3.8.1  Commit to current clause

Consider the following encoding of the “minimum” predicate:

min(X,Y, Min) :- X <Y, Min = X.
min(X,Y, Min) :- Y=<X, Min = Y.

Whilst logically correct, the behaviour of this encoding is non-optimal for two reasons. Consider the goal :- min(2,3,M). Although the first clause succeeds, correctly instantiating M to 2, Prolog leaves an open choice point. If these clauses and goal occur as part of a larger program and goal, a failure might occur later, causing backtracking to this open choice point. Prolog would then, in vain, try to find another minimum using the second clause for min. So there is a double drawback: firstly, an open choice point consumes memory, and secondly the unsuccessful evaluation of the second clause costs execution time.

To achieve the same logic, but more efficient behaviour, the programmer can introduce a cut. For example min is typically encoded as follows:

min(X,Y, Min) :- X<Y, !, Min = X.
min(X,Y, Y).

The cut removes the unnecessary choice point, which means that the second clause will never be executed if the first clause passed the cut. This effectively makes the test in the second clause redundant, and it can therefore be removed.
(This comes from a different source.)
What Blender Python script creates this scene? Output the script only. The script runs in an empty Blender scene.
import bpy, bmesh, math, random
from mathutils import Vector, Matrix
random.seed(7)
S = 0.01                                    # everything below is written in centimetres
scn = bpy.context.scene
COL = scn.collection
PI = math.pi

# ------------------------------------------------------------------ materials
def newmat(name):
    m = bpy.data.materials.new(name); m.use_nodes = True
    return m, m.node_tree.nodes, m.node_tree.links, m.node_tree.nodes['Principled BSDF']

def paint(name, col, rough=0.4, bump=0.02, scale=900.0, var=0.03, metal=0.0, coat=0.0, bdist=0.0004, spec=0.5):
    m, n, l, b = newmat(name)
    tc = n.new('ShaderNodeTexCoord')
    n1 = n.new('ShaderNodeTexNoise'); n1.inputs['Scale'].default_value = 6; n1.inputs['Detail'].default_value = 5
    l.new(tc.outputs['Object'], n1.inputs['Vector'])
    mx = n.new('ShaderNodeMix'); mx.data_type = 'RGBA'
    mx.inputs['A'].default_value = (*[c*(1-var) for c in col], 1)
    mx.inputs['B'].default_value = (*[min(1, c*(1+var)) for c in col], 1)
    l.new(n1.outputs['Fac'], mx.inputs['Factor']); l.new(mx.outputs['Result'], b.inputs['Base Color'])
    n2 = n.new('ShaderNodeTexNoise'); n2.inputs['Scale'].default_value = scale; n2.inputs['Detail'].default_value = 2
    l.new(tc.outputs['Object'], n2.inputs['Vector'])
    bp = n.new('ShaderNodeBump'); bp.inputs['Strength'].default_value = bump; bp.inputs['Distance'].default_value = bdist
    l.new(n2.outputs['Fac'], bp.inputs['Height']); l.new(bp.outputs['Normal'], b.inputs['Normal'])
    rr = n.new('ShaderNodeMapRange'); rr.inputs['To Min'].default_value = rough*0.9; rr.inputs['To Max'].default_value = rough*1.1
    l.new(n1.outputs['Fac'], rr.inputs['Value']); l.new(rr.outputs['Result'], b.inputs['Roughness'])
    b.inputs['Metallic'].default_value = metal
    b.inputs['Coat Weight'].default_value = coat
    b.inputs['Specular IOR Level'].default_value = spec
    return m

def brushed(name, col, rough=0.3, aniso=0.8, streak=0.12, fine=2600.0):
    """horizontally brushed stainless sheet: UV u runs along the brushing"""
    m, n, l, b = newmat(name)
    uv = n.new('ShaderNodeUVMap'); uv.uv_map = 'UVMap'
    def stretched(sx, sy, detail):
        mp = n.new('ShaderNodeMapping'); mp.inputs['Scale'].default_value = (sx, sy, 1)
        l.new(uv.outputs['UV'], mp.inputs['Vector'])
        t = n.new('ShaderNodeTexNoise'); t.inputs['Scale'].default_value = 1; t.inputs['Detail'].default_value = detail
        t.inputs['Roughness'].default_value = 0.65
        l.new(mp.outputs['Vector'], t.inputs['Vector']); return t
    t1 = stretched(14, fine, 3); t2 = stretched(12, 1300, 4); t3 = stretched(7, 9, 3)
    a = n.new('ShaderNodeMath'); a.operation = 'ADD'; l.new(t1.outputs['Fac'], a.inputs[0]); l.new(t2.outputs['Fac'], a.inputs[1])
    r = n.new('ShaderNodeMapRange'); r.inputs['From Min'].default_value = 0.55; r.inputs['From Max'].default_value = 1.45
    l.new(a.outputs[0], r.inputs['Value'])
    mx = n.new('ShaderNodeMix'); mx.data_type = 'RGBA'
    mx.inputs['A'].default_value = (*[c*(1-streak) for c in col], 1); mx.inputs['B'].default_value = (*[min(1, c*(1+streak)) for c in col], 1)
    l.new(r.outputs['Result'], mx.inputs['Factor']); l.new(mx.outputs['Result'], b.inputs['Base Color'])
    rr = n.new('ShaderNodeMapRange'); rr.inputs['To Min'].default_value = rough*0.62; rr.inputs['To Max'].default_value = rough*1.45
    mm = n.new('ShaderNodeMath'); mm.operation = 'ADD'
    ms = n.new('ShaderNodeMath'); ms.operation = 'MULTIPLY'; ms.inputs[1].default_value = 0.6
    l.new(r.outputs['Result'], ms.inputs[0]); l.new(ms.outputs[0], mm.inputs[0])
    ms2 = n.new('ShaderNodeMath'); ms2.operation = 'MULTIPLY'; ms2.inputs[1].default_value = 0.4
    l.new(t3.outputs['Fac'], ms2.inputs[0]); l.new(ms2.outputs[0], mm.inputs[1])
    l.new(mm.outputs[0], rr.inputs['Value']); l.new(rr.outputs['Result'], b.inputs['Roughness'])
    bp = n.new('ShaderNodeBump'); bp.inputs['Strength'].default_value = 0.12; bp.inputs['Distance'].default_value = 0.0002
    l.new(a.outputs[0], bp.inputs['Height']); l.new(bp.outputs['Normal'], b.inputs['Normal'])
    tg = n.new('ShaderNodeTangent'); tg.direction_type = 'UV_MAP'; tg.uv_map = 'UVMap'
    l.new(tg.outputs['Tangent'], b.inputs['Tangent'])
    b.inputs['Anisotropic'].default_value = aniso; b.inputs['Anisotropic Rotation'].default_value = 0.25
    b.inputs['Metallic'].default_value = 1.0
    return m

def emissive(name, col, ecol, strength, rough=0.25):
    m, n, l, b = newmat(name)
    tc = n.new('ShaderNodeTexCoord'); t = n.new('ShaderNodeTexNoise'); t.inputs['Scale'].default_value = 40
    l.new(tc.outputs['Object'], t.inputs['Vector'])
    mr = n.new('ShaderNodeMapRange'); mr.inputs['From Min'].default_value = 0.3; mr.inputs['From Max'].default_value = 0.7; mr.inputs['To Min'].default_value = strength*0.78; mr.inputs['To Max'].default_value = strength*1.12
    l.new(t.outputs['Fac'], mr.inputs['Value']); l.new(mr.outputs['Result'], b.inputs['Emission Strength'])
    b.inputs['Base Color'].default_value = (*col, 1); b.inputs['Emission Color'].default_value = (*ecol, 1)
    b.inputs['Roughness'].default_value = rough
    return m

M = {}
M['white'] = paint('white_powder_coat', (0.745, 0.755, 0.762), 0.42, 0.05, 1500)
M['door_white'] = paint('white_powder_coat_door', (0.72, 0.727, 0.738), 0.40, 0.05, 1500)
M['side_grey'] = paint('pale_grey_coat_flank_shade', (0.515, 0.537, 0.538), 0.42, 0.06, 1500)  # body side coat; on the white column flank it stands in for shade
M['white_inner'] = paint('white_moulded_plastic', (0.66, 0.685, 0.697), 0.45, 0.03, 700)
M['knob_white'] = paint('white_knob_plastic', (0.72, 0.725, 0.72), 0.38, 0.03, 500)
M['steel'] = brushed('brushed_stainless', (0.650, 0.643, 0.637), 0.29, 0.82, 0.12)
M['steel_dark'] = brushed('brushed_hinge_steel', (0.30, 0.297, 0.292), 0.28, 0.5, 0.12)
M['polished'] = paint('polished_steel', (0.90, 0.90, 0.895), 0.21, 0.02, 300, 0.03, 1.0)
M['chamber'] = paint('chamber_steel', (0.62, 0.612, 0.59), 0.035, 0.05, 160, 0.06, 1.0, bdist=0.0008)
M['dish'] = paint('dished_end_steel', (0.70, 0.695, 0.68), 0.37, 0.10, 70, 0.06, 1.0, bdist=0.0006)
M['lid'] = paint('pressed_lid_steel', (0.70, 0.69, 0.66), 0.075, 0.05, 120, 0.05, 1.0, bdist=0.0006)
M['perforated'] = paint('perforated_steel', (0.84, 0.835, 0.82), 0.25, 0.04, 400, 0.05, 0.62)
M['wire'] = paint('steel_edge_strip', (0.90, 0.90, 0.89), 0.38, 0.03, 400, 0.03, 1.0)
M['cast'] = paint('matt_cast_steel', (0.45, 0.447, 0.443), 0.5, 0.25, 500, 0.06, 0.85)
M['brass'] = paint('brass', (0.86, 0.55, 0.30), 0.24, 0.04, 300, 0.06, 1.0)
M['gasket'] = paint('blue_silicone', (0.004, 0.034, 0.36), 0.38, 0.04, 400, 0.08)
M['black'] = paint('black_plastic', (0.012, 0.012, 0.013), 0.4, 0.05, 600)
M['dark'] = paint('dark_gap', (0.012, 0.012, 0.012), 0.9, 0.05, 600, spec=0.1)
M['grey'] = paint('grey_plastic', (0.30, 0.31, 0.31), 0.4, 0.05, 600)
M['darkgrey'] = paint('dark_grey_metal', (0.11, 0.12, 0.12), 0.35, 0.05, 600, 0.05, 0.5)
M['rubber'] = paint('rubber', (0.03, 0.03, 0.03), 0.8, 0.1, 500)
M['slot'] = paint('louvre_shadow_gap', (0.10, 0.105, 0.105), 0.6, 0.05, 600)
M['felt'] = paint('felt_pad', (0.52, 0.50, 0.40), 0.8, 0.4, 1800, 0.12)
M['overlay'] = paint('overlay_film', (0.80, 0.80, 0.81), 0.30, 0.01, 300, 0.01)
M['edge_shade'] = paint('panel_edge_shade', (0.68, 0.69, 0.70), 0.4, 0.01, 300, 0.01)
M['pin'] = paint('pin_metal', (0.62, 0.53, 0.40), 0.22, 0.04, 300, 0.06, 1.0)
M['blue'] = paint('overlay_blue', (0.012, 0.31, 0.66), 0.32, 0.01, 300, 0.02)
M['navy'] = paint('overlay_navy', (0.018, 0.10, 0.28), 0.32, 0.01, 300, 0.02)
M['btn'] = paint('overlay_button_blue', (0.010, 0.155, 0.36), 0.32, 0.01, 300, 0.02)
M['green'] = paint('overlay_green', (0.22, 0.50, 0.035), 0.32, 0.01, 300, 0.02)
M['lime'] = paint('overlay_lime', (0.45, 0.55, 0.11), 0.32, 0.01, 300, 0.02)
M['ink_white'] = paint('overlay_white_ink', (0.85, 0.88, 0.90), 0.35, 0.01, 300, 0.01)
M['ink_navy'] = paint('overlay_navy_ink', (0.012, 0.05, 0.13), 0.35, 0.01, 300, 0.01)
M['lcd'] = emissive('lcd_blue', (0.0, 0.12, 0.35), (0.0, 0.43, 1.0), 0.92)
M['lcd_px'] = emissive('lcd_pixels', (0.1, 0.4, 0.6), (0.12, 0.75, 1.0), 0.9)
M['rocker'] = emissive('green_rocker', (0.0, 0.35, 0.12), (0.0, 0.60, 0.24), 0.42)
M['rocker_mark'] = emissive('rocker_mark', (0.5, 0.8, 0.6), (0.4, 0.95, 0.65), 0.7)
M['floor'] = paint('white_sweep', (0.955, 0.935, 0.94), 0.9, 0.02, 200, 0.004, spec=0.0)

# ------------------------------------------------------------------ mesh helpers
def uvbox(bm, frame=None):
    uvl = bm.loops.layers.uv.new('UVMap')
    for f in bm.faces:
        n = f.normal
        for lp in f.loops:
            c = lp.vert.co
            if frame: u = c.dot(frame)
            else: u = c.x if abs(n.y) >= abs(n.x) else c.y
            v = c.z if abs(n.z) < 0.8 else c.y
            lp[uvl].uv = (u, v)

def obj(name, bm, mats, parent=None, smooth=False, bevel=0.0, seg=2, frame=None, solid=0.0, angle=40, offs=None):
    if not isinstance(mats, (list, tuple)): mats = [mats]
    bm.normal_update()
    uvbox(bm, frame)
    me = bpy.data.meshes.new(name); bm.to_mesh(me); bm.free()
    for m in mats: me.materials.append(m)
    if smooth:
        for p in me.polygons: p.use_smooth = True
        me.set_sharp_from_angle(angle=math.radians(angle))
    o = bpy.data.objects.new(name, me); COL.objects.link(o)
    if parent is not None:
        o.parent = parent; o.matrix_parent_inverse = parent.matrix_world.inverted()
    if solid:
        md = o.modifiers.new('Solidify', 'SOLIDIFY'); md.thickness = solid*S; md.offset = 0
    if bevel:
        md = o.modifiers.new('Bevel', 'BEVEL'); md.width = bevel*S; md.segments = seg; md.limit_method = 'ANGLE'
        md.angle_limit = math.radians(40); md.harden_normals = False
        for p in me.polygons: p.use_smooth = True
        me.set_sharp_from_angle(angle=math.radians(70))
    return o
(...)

3.8.2  Prune alternative solutions

A cut may occur anywhere where a goal may occur, consider the following:

first_prime(X, P) :-
    prime(X,P), !.

where first_prime returns the first prime number smaller than X. In this case, it calls a predicate prime/2, which generates prime numbers smaller than X, starting from the largest one. The effect of the cut here is to prune away all the remaining solutions to prime(X,P) once the first one is generated, so that on backtracking, prime(X,P) is not tried for alternative solutions. The cut will also commit the execution to this clause for first_prime/2, but as there is only one clause, this has no visible effect.